Titik temu target politik antara Hamas dan Iran ini yang membuat keduanya mudah untuk bersinergi. Di satu sisi, Iran dan Hamas akan sulit untuk bekerja sama dengan PLO yang awalnya merupakan representasi dari mayoritas gerakan perlawanan terhadap pendudukan Israel.
Dukungan Iran terhadap Hamas pun bukan retorika politik sebagaimana diberitakan media. Iran terbukti membantu pemerintahan Ismael Haneyah 50 juta dolar AS di samping bantuan lainnya. Bantuan Iran ini bisa menggagalkan langkah politik Israel terhadap perlawanan Hamas dengan cara membuatnya lapar sehingga politik Israel ini tidak efektif dengan adanya campur tangan Iran, khususnya melalui pemberian bantuan terhadap Hamas tersebut.
Hal ini membuat AS lebih berhati-hati dalam menekan pemerintahan Ismael Haneyah agar tak berakibat pada makin kuatnya pengaruh Iran terhadap Hamas. Dengan masuknya Iran dalam kancah politik Palestina maka makin kokohlah dualisme ideologi gerakan perlawanan terhadap pendudukan Israel, yaitu nasionalisme sekuler (PLO) dan Islam tanpa kompromi (Hamas).
Posisi Indonesia
Berbicara peranan Indonesia terhadap konflik Timur Tengah secara luas, untuk menaikkan pamor politik luar negeri Indonesia, memiliki pijakan yang tidak bisa diremehkan. Dalam arti Indonesia mempunyai beberapa modal, antara lain keberhasilan dalam membantu menyelesaikan masalah Filipina Selatan, masalah Kamboja dan separatisme Aceh.

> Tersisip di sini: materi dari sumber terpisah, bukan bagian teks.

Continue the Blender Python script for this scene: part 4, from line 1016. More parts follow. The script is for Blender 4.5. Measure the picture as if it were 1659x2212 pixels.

Di sisi lain banyak negara mempunyai kasus mirip Indonesia, tapi tidak berhasil menyelesaikan, seperti kasus Kurdistan di Turki dan Irak Utara. Oleh karena itu, Indonesia ingin terlibat langsung dalam penyelesaian konflik di Timur Tengah. Tawaran solusi di Irak memang belum mendapat tanggapan serius meski Indonesia pernah mengundang tokoh Sunni-Syiah di Irak, Suriah, Lebanon, dan Iran untuk membicarakan masalah konflik dari sisi ideologi. Adapun langkah nyata lain yang dilakukan Indonesia untuk ikut menyelesaikan konflik di Timur Tengah adalah pengiriman tentara untuk perdamaian di Lebanon Selatan, di bawah bendera Univil.
Setelah dipaparkan kerumitan dan dalamnya perbedaan antarfaksi perlawanan terhadap Israel dan hubungannya dengan negara Israel sebagai sebuah negara di antara negara-negara Arab dan masuknya kepentingan Iran dalam konflik dengan Israel dan AS, Indonesia sebetulnya masih memiliki satu lagi kekuatan, yaitu hubungan baik dan hangat dengan Iran yang tergambar dari kunjungan Presiden Susilo Bambang Yudhoyono ke Iran beberapa waktu lalu sebagai kunjungan balasan terhadap kunjungan Ahmadinejad ke Indonesia sebelumnya.
Di samping itu Indonesia memiliki poin positif untuk Iran karena telah absen dalam pengambilan keputusan DK PBB No 1803 yang memberi hukuman terhadap Iran terkait kasus nuklirnya. Bersama Iran, dalam posisi kasus di Palestina, sesungguhnya Indonesia bisa memainkan peran banyak lagi, apalagi Indonesia sudah telanjur disebut-sebut sebagai negara dengan penduduk Muslim terbesar di dunia. Kiprah Indonesia sudah pasti dinanti.( Artikel Dr Muhammad Luthfi Zuhdi, Direktur Pusat Kajian Timur-Tengah dan Islam Universitas Indonesia, Republika 14-15 Mei 2008).